Prompt: Return all lines with the word "Measure" in them.

Records provided:
────────────────────────────────────────
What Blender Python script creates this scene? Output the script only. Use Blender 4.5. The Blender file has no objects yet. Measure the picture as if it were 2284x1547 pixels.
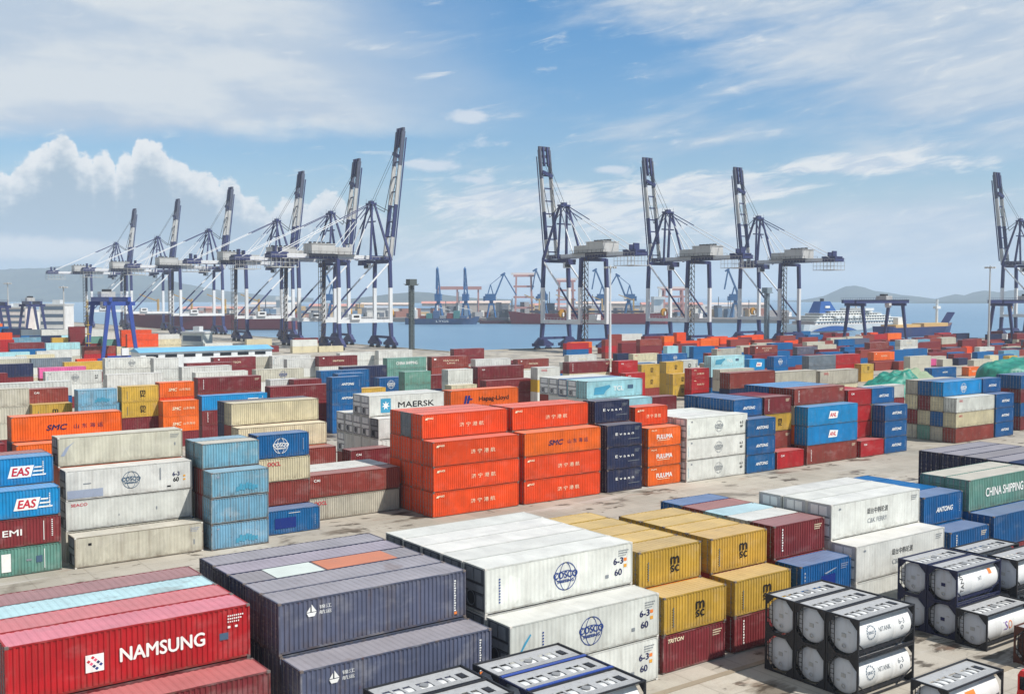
────────────────────────────────────────
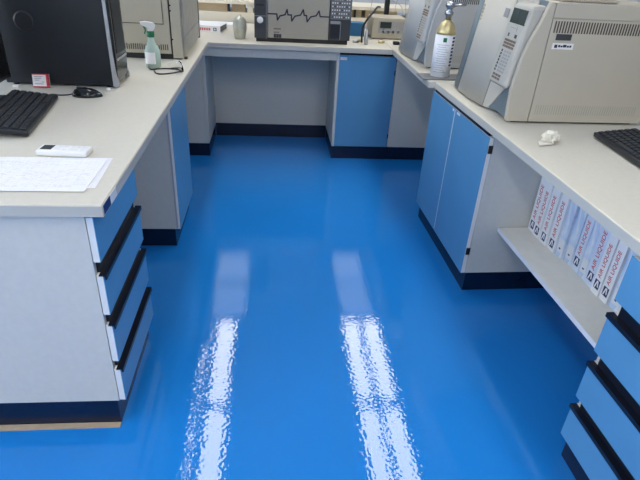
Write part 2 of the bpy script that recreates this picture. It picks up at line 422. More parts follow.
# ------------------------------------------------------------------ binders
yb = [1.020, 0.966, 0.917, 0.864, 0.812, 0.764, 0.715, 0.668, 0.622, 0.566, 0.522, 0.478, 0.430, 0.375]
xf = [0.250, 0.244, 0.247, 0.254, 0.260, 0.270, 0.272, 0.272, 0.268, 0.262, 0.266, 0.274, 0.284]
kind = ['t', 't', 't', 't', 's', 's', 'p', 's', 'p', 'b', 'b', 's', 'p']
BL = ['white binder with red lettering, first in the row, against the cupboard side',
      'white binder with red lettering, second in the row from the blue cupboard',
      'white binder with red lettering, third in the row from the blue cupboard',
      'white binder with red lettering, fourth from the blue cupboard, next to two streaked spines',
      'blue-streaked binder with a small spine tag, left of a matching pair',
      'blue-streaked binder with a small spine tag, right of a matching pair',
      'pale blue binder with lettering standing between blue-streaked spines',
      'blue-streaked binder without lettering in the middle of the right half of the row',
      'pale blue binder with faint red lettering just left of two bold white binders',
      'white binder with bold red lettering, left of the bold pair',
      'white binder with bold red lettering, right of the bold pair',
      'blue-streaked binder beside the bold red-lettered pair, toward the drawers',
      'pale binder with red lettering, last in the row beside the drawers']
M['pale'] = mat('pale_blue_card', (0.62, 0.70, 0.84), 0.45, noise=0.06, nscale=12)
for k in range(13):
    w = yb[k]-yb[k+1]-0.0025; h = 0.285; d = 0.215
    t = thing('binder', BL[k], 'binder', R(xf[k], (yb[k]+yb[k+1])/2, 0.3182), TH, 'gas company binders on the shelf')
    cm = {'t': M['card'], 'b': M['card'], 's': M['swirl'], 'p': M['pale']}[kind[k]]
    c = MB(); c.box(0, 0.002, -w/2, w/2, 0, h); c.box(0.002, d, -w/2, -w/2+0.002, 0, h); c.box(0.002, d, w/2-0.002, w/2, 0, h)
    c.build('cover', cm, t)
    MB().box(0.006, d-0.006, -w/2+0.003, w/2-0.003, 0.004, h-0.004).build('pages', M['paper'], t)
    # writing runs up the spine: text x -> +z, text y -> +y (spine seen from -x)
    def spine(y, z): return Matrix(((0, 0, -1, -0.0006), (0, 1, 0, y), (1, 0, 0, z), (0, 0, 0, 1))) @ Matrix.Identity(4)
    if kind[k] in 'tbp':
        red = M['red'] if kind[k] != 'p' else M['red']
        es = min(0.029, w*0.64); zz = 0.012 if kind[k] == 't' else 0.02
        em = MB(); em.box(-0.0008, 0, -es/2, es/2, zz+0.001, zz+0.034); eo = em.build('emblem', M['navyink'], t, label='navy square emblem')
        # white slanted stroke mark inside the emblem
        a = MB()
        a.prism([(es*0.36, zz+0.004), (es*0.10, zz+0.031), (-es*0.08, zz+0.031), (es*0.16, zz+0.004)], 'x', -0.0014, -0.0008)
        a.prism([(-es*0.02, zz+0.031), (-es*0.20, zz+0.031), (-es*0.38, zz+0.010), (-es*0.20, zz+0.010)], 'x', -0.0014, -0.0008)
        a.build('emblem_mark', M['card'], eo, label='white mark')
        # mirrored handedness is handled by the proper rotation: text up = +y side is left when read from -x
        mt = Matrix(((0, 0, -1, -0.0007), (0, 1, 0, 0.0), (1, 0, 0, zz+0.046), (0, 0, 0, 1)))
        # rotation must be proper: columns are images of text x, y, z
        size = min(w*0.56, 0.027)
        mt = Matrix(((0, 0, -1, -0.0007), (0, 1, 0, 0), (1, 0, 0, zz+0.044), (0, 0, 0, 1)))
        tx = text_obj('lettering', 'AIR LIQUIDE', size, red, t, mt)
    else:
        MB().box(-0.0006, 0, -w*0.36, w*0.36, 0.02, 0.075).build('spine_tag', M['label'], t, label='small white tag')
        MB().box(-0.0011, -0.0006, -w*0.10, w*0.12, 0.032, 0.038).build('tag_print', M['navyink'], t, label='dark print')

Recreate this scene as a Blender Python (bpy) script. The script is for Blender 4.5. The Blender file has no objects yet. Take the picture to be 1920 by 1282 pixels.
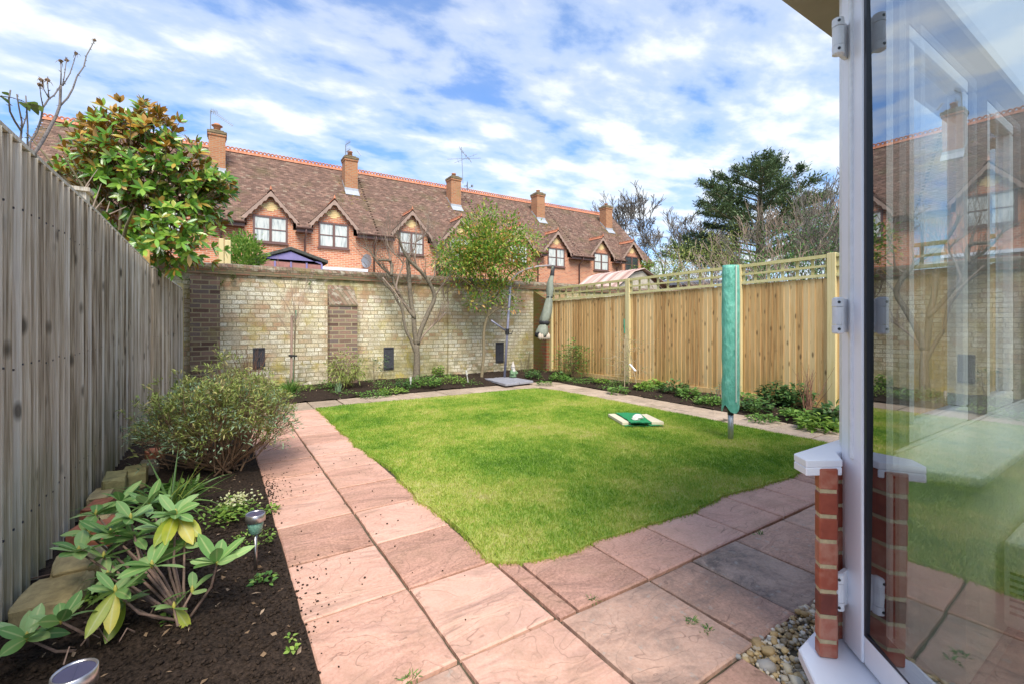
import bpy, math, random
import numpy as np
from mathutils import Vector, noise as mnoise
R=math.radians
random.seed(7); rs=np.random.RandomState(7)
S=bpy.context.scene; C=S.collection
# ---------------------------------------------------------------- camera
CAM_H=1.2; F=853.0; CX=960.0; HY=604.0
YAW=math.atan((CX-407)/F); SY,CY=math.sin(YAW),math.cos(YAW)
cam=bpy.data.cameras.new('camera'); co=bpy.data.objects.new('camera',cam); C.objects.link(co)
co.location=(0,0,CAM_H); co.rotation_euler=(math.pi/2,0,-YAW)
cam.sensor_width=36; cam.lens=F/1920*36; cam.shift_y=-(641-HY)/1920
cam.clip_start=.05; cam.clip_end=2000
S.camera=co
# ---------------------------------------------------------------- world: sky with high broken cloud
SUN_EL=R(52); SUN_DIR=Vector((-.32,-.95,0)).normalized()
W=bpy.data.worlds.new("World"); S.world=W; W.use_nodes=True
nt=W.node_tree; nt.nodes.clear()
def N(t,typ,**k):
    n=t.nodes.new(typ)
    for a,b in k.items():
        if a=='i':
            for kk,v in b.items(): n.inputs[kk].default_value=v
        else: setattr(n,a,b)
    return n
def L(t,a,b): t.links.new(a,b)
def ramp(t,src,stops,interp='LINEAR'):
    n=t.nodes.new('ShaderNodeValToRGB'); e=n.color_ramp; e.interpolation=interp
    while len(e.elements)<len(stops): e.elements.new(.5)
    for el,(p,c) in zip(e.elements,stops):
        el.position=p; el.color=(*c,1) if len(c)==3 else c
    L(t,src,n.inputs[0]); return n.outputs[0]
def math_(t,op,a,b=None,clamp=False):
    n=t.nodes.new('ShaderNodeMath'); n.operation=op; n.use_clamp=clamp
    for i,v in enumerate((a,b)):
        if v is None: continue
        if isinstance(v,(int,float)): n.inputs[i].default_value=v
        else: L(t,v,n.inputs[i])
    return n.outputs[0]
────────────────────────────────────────
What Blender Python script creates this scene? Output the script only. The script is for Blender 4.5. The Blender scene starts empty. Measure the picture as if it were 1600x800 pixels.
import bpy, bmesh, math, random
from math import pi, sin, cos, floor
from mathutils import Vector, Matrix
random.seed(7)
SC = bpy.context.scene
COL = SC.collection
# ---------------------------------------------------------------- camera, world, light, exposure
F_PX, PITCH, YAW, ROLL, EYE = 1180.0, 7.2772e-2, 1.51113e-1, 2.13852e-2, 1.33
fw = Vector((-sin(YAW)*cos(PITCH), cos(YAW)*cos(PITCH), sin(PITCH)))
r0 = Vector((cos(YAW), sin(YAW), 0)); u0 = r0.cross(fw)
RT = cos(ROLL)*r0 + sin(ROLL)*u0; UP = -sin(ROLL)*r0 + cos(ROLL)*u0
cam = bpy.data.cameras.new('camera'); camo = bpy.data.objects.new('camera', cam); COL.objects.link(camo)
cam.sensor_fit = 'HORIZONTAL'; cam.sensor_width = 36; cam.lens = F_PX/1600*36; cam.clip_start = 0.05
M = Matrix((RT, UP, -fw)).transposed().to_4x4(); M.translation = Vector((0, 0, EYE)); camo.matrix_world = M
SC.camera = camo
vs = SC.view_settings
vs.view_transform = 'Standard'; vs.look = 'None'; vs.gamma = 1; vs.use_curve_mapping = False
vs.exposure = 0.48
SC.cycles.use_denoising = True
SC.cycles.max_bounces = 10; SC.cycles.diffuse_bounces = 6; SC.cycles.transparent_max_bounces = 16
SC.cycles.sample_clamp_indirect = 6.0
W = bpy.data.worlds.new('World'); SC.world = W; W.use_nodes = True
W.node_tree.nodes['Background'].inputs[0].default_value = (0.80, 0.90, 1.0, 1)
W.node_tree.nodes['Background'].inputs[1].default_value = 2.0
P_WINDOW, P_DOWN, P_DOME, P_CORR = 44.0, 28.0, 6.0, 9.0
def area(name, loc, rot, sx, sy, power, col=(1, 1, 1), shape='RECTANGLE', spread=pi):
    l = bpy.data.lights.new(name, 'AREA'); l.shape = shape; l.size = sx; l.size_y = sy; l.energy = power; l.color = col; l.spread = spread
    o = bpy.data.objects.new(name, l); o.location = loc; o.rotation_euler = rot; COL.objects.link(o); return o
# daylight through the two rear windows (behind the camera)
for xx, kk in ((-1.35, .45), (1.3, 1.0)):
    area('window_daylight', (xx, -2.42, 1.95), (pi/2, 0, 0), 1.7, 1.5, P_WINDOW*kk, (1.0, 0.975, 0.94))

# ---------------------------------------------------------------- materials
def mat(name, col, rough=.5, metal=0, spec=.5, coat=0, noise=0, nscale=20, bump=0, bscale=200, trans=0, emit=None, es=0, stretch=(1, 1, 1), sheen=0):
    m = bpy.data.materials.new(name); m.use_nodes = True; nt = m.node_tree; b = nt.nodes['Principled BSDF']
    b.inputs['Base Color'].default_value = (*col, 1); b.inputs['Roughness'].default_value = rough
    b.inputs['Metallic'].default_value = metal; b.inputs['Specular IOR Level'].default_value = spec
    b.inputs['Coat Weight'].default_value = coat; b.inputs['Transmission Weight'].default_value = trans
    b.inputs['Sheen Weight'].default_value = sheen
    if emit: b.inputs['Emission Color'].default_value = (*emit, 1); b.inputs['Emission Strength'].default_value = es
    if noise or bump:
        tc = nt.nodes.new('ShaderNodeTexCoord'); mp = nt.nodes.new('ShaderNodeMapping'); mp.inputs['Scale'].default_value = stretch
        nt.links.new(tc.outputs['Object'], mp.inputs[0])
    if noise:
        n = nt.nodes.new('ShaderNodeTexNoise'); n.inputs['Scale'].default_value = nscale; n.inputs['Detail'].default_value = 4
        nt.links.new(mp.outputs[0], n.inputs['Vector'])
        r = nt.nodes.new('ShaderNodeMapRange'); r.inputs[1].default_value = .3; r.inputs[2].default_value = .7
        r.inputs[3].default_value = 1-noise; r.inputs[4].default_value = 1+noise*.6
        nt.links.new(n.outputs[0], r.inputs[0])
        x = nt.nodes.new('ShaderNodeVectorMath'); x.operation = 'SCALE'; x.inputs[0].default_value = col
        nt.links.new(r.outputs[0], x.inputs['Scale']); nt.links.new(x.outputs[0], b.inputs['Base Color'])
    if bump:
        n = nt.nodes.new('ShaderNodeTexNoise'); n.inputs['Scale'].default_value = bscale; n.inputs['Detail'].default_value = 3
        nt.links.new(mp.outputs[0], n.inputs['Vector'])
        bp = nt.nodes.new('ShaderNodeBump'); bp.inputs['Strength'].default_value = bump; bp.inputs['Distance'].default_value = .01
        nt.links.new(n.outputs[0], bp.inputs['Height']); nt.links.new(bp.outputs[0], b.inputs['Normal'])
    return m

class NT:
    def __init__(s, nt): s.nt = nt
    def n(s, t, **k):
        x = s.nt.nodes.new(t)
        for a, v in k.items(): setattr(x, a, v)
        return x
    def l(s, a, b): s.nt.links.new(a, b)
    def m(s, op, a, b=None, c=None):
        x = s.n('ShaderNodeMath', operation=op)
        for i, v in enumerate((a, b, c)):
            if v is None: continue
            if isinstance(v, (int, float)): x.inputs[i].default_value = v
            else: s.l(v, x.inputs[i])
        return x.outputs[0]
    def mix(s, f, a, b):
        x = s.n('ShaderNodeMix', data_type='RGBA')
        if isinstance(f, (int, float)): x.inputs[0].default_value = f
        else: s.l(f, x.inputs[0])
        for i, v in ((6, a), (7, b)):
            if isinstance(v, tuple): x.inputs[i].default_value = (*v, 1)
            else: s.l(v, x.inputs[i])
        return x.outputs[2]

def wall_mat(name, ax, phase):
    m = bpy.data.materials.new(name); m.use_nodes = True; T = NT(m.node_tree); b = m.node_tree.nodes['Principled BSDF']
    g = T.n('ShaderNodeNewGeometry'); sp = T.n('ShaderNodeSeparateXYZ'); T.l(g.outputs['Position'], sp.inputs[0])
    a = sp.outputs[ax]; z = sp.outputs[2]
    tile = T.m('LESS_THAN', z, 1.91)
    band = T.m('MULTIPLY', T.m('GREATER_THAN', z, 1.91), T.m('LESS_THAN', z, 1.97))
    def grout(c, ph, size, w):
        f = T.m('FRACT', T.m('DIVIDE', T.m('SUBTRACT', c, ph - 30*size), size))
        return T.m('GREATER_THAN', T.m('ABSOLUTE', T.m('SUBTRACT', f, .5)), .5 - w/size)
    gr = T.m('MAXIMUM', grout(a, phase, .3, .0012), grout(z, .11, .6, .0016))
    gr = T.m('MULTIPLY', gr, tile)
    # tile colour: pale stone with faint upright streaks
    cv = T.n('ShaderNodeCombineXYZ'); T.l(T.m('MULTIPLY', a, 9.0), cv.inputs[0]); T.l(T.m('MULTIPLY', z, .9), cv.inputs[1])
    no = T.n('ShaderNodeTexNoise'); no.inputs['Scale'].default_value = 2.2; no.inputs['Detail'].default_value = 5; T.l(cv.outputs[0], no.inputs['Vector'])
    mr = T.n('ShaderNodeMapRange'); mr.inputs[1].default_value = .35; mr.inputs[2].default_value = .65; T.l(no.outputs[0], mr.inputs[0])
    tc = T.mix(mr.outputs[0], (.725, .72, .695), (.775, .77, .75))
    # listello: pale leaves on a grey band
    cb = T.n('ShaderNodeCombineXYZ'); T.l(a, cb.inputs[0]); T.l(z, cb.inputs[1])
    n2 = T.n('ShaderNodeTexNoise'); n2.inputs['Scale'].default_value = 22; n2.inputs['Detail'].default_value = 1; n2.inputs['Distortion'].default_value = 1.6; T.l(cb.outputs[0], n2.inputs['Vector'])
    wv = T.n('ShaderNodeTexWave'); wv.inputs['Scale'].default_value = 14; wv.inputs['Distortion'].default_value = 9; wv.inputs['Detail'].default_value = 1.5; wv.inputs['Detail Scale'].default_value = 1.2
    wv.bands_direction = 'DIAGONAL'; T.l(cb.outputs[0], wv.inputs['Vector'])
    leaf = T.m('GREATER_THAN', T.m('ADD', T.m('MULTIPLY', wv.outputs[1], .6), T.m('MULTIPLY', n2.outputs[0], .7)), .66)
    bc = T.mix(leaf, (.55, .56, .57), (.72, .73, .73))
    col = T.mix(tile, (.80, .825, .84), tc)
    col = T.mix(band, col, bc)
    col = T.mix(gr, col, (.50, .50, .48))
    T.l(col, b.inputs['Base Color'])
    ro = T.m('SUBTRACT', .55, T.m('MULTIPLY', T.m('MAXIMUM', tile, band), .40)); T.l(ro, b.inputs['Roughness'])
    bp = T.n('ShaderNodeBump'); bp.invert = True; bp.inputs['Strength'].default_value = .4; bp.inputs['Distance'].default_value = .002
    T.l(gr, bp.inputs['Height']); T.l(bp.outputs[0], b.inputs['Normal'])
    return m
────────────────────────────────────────
Solution:
What Blender Python script creates this scene? Output the script only. Use Blender 4.5. The Blender file has no objects yet. Measure the picture as if it were 2284x1547 pixels.
What Blender Python script creates this scene? Output the script only. The script is for Blender 4.5. The Blender scene starts empty. Measure the picture as if it were 1600x800 pixels.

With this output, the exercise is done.